Secondo lei Zingaretti si candida a Roma?

Al momento per Roma è in campo la candidatura di Gualtieri ed è un’ottima candidatura. Detto ciò quella di Zingaretti sembra essere la soluzione più competitiva. Se è così la scelta dipende da lui, mi permetto solo di suggerire che il nodo si sciolga presto perché bisogna avere rispetto verso le persone, tutte.

Quale è la vera discontinuità che ha portato Letta rispetto a Zingaretti?

Ho parlato di una rifondazione del progetto e le prime mosse di Letta mi fanno ben sperare perché è partito dal restituire ruolo e voce agli iscritti mostrando che nel Pd ci sono energie da valorizzare.
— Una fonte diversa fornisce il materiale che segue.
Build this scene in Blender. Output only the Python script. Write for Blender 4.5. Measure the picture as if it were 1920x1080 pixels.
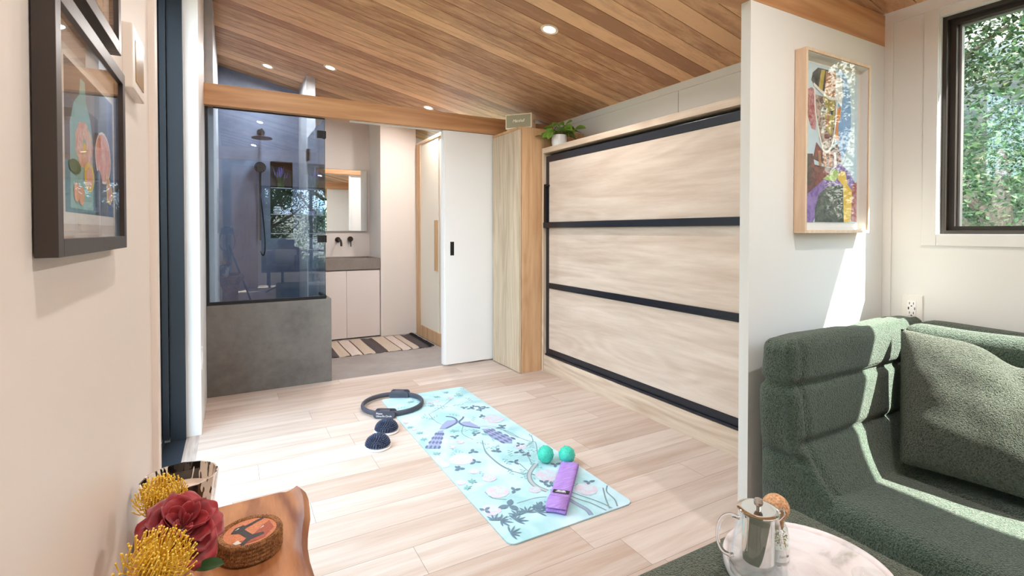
import bpy, bmesh, math, random
from mathutils import Vector, Matrix, noise
random.seed(7)
PI = math.pi
scene = bpy.context.scene
C = scene.collection
for o in list(bpy.data.objects): bpy.data.objects.remove(o)

# ------------------------------------------------------------------ camera
F_PX, YAW, PITCH, CX, CY = 936.58, 29.148, 0.912, 956.67, 448.7
cam = bpy.data.cameras.new('view_camera')
cam.sensor_width = 36.0
cam.lens = F_PX / 1920 * 36.0
cam.shift_x = (960 - CX) / 1920
cam.shift_y = -(540 - CY) / 1920
cam.clip_start = 0.02
camo = bpy.data.objects.new('view_camera', cam); C.objects.link(camo)
camo.location = (0, 0, 1.14)
camo.rotation_euler = (math.radians(90 - PITCH), 0, -math.radians(YAW))
scene.camera = camo

# ------------------------------------------------------------------ light
world = bpy.data.worlds.new('daylight'); scene.world = world; world.use_nodes = True
bg = world.node_tree.nodes['Background']
bg.inputs[0].default_value = (0.64, 0.82, 1.0, 1); bg.inputs[1].default_value = 9.6
sun = bpy.data.lights.new('sun', 'SUN'); sun.energy = 36.0; sun.angle = math.radians(0.6); sun.color = (1.0, 0.95, 0.86)
suno = bpy.data.objects.new('sun', sun); C.objects.link(suno)
suno.location = (6, -5, 8)
SUN_DIR = Vector((-0.40, 0.54, -0.80))
suno.rotation_euler = SUN_DIR.to_track_quat('-Z', 'Y').to_euler()
LAMP_W = 13.0
scene.view_settings.view_transform = 'Standard'
scene.view_settings.look = 'None'
scene.view_settings.gamma = 1
scene.view_settings.use_curve_mapping = False
scene.view_settings.exposure = 0.14
cy = scene.cycles
cy.use_denoising = True
cy.max_bounces = 12; cy.diffuse_bounces = 6; cy.glossy_bounces = 4; cy.transmission_bounces = 8; cy.transparent_max_bounces = 16
cy.caustics_reflective = False; cy.caustics_refractive = False
cy.sample_clamp_indirect = 8.0

# ------------------------------------------------------------------ materials
def nt(name):
    m = bpy.data.materials.new(name); m.use_nodes = True
    n = m.node_tree; b = n.nodes['Principled BSDF']
    return m, n, b
def N(n, t, **kw):
    x = n.nodes.new(t)
    for k, v in kw.items(): setattr(x, k, v)
    return x
def setin(node, **kw):
    for k, v in kw.items(): node.inputs[k.replace('_', ' ')].default_value = v
def rgba(c): return (c[0], c[1], c[2], 1)
def S(*c):   # 0-255 sRGB to linear
    return tuple(((v/255)/12.92 if v/255 <= .04045 else ((v/255+.055)/1.055)**2.4) for v in c)
def ramp(n, stops, interp='LINEAR'):
    r = N(n, 'ShaderNodeValToRGB'); e = r.color_ramp; e.interpolation = interp
    while len(e.elements) < len(stops): e.elements.new(0.5)
    for el, (p, c) in zip(e.elements, stops): el.position = p; el.color = rgba(c)
    return r
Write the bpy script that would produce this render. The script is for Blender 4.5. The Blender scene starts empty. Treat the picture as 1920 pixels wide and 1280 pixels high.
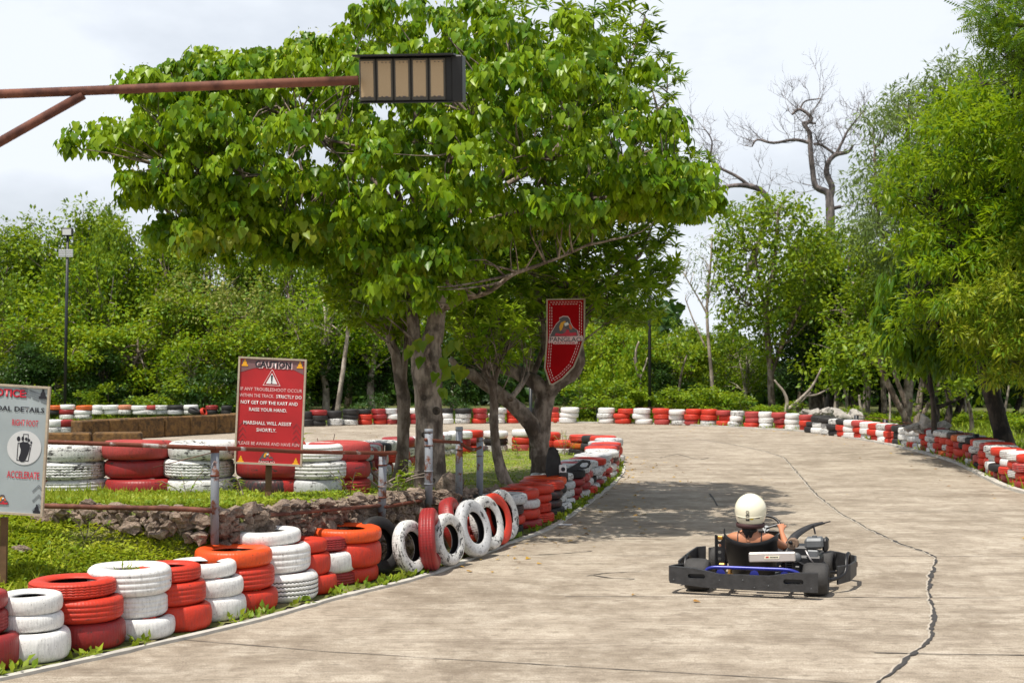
import bpy, math, random
import numpy as np
from mathutils import Vector, Matrix, noise
from mathutils.geometry import tessellate_polygon

random.seed(7); np.random.seed(7)
R = math.radians
scene = bpy.context.scene
COL = scene.collection

# ------------------------------------------------------------------ camera
F = 2667.0            # focal length in pixels of the 1920 px wide photograph (50 mm lens)
CAMH = 2.0
HOR = 684.0
cam = bpy.data.cameras.new("Camera")
cam.lens = 50.0; cam.sensor_width = 36.0
cam.shift_y = (HOR - 640.0) / 1920.0
cam.clip_start = 0.1; cam.clip_end = 3000
cam.dof.use_dof = True; cam.dof.focus_distance = 13.5; cam.dof.aperture_fstop = 4.5
camo = bpy.data.objects.new("Camera", cam); COL.objects.link(camo)
camo.location = (0, 0, CAMH); camo.rotation_euler = (R(90), 0, 0)
scene.camera = camo

# ------------------------------------------------------------------ sky, sun, exposure
SUN = Vector((-0.27, -0.30, 1.0)).normalized()
elev = math.asin(SUN.z); azim = math.atan2(SUN.x, SUN.y)
world = bpy.data.worlds.new("World"); scene.world = world; world.use_nodes = True
nt = world.node_tree; nt.nodes.clear()
out = nt.nodes.new("ShaderNodeOutputWorld"); bg = nt.nodes.new("ShaderNodeBackground")
sky = nt.nodes.new("ShaderNodeTexSky"); sky.sky_type = 'NISHITA'; sky.sun_disc = False
sky.sun_elevation = elev; sky.sun_rotation = azim; sky.air_density = 1.0; sky.dust_density = 3.0
tc = nt.nodes.new("ShaderNodeTexCoord"); mp = nt.nodes.new("ShaderNodeMapping")
mp.inputs['Scale'].default_value = (1.0, 1.0, 2.2); mp.inputs['Location'].default_value = (0.35, 0.1, 0.12)
nz = nt.nodes.new("ShaderNodeTexNoise"); nz.inputs['Scale'].default_value = 3.1; nz.inputs['Detail'].default_value = 9; nz.inputs['Roughness'].default_value = 0.52
ramp = nt.nodes.new("ShaderNodeValToRGB")
ramp.color_ramp.elements[0].position = 0.36; ramp.color_ramp.elements[0].color = (0.50, 0.50, 0.50, 1)
ramp.color_ramp.elements[1].position = 0.60; ramp.color_ramp.elements[1].color = (1, 1, 1, 1)
mix = nt.nodes.new("ShaderNodeMixRGB"); mix.inputs['Color2'].default_value = (9.75, 10.35, 11.2, 1)
nt.links.new(tc.outputs['Generated'], mp.inputs['Vector']); nt.links.new(mp.outputs[0], nz.inputs['Vector'])
nt.links.new(nz.outputs['Fac'], ramp.inputs['Fac']); # thin bright cloud near the horizon, clearer blue overhead
sx = nt.nodes.new("ShaderNodeSeparateXYZ"); nt.links.new(tc.outputs['Generated'], sx.inputs[0])
zr = nt.nodes.new("ShaderNodeMapRange"); zr.inputs['From Min'].default_value = .34; zr.inputs['From Max'].default_value = .62; zr.inputs['To Min'].default_value = 1.0; zr.inputs['To Max'].default_value = .30
nt.links.new(sx.outputs['Z'], zr.inputs['Value']); mu = nt.nodes.new("ShaderNodeMath"); mu.operation = 'MULTIPLY'
nt.links.new(ramp.outputs[0], mu.inputs[0]); nt.links.new(zr.outputs[0], mu.inputs[1]); nt.links.new(mu.outputs[0], mix.inputs['Fac'])
nt.links.new(sky.outputs[0], mix.inputs['Color1']); nt.links.new(mix.outputs[0], bg.inputs['Color'])
bg.inputs['Strength'].default_value = 0.088
nt.links.new(bg.outputs[0], out.inputs['Surface'])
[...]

Le primarie, anche per come sono state gestite nel tempo, questo patrimonio avevano finito col mettere ai margini.

Sempre al 18 per cento siete inchiodati, non pensa che serva uno scatto, una rottura, un qualcosa, per evitare che di qui al voto sia una lunga attesa di un inevitabile svolta a destra?

Certo che lo penso e so che su un’agenda sociale più radicale ci giochiamo il paese e il nostro futuro. Dal mio punto di vista quella rottura ha bisogno di qualche eresia perché non puoi tremare se il segretario generale dell’Onu evoca una patrimoniale; devi avere un’idea di cittadinanza che includa anche le vite precarie e sono milioni. Devi fare dei diritti umani una bussola, ma infine devi ripartire dalla dignità della persona, quella che una ideologia del merito viziata ai blocchi di partenza ha umiliato per decenni. Facciamo la metà di questo e il paese capirà chi siamo.

Cuperlo, faceva prima a dirmi che lei rivuole il Pci.

No, io guardo a forze nate sull’onda della popolarità di questa o quella figura e scomparse nel giro di una stagione e dico che è accaduto perché un partito non lo tieni assieme senza una radice, una cultura che lo preservi, senza un pensiero sul futuro. Se non sei capace di spiegare a un ventenne a cosa servi e chi vuoi rappresentare, con chi ti allei nella società sarai al massimo un buon prodotto televisivo. Ma la politica e la sinistra sono un’altra cosa.